Come & Eat
Bri McKoy
September 2017
Scott Russell Morris
I was really excited to read Bri McKoy’s Come & Eat, because as a Christian who loves to eat and feed other people, a whole book about using your table as a way to “celebrate . . . love and grace” seemed like just the sort of thing I wanted.
I was really excited to read Bri McKoy’s Come & Eat, because as a Christian who loves to eat and feed other people, a whole book about using your table as a way to “celebrate . . . love and grace” seemed like just the sort of thing I wanted.
And in many ways, I was not disappointed. Every chapter was filled with Christian upbeat messages about family, communion, meekness, openness, acceptance, and love, which speaks to my own sensibilities. In fact, in my home, my wife’s and my mission plan (something many Christians have about how they will spread the word of Jesus) is entirely focused around inviting people to our home and feeding them. McKoy and her husband seem to have the same goal in mind, and to that, I related easily. In this vein, there is plenty of feel-good fare for the Christian reader, and even some poignant ideas—for example, McKoy focuses over and over again on the many times that Jesus gave his most poignant sermons and powerful examples over meals and through meals. McKoy also does something I think more Christian writers need to do: she is vulnerable in her descriptions of difficulty, doubt, and pain.
The stories in the book showcase a life that is Christianity at its best: McKoy administers to the poor and the needy, opens her home to the lonely and heartbroken, and prays earnestly when her own actions aren’t enough. It is obviously the goal of books like McKoy’s to invite readers to be better people, and in that, she clearly succeeds. In reading her book, I felt like I could do more to invite people to my table, I could do more to pray for those I can’t immediately feed, and I can do more to give and contribute to a world that is so often in pain. In one of the most powerful portions of the book McKoy reflects on the Orlando nightclub shooting, the many black men killed by police, and the divisive political climate, and invites herself and her readers not to turn away from all this pain, but to look at ourselves more deeply. She says:
Listen, if we want to make the world a better place, if we want to be the light, we need to take the issues of the world and bring them into our homes. We need to sit and think deeply about subjects like race [ . . . ] If we can sit down and do the hard work of asking the Holy Spirit to reveal our own ugliness and prejudices and then take the next step of countering those biases through the international relationships we foster at our tables, we can become lights in the darkness.
To this, a hearty “Amen!” My favorite quote along these lines was in her chapter of meekness, when she says, “We must remember that the table can be a symbol, an altar of sacrifice and humility.” Her book is filled with this wisdom and generosity of spirit.
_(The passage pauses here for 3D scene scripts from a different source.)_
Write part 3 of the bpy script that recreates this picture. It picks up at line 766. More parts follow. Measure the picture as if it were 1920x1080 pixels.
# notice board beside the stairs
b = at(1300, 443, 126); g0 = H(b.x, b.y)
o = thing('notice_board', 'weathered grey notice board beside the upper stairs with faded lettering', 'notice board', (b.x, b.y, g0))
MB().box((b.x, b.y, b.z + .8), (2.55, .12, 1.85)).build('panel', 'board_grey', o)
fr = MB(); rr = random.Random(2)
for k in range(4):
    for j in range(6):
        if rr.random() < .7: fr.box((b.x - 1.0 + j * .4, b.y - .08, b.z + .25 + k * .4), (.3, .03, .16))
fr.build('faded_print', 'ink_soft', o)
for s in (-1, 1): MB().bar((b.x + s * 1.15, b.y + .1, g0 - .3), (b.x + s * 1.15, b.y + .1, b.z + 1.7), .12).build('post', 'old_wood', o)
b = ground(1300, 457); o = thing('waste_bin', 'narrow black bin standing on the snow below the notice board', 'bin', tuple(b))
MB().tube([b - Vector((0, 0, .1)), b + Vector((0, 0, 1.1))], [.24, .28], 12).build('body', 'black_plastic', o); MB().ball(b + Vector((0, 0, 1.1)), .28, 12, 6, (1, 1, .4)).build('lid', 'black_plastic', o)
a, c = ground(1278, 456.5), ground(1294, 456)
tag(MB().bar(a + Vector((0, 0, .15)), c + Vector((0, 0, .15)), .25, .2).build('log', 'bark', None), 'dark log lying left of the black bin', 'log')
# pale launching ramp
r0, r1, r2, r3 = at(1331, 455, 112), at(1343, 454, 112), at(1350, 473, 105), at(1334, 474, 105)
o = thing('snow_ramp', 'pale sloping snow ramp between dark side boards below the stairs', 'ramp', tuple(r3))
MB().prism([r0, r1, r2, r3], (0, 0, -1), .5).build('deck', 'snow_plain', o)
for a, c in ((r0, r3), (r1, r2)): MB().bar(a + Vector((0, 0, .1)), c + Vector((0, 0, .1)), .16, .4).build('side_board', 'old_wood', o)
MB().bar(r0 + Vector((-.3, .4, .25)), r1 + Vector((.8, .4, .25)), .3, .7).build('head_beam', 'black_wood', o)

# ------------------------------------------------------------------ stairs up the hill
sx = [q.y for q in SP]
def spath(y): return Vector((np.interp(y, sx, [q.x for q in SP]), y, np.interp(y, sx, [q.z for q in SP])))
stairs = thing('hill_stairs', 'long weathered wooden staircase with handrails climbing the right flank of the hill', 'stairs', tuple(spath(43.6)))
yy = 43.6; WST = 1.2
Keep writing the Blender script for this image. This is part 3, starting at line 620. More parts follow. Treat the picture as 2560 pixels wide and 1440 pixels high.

And there are plenty of such moments in the book, with aphorisms aplenty that you might pin to Pinterest. But the other side of me, a professional reader, critic, and writer, was continually disappointed by the book’s thin argumentation and style. McKoy’s chapter structures are rather predictable and, worse, unsatisfying: She brings up a table issue or life problem, makes a food-related metaphor, shares stories from the life of Jesus, shares a story from her life, and then gives some table-related advice. It isn’t that any one of these things isn’t good or a worthy way to write a book, but rather, it often felt like she had so much to say on a subject that she couldn’t quite get it all in. Each chapter felt a little bit like sermon, a little bit like self-help book, and a little bit like personal essay, but no one form was allowed to completely develop, so I often felt that even though individual sentences were quite interesting, the connections between ideas were a little loose and unfinished, needing a stronger central thread than the current metaphor provided.
At worst, the multitude of modes made the subjects seem hastily assembled. The worst case being when, in the same chapter, a cooking tip for shredding chicken came shortly after McKoy’s reaction to hearing stories about sexually abused women in Africa. Somehow, the tips and prayers she offers in the chapter felt all too suburban, which I think even she is aware of at points in the book—that sometimes comfortable lives feel like a buffer from the real work of salvation we should be doing. Even with her acknowledging such problems, I often wondered if McKoy relied more on the emotional nature of her stories—the inspiration from Jesus’ life, the pain and cheeriness from her own, the heartbreaking stories of others—and less on any new ideas that these stories might bring up through careful scrutiny.
Even the recipes (every chapter ends with one) seem less original and more designed to please Southern California masses: Chicken white chili, sweet potato fries, cauliflower rice. And, like the ideas and focus of the book, it isn’t that we don’t all love these foods (or the idea of them), it’s just that we’ve seen them all before. Readers hoping for substantial, original thought on subjects of food and faith will close the book still hungry, even if readers looking for an inspirational book to cheer them on to better Christian service will find plenty worth nibbling on.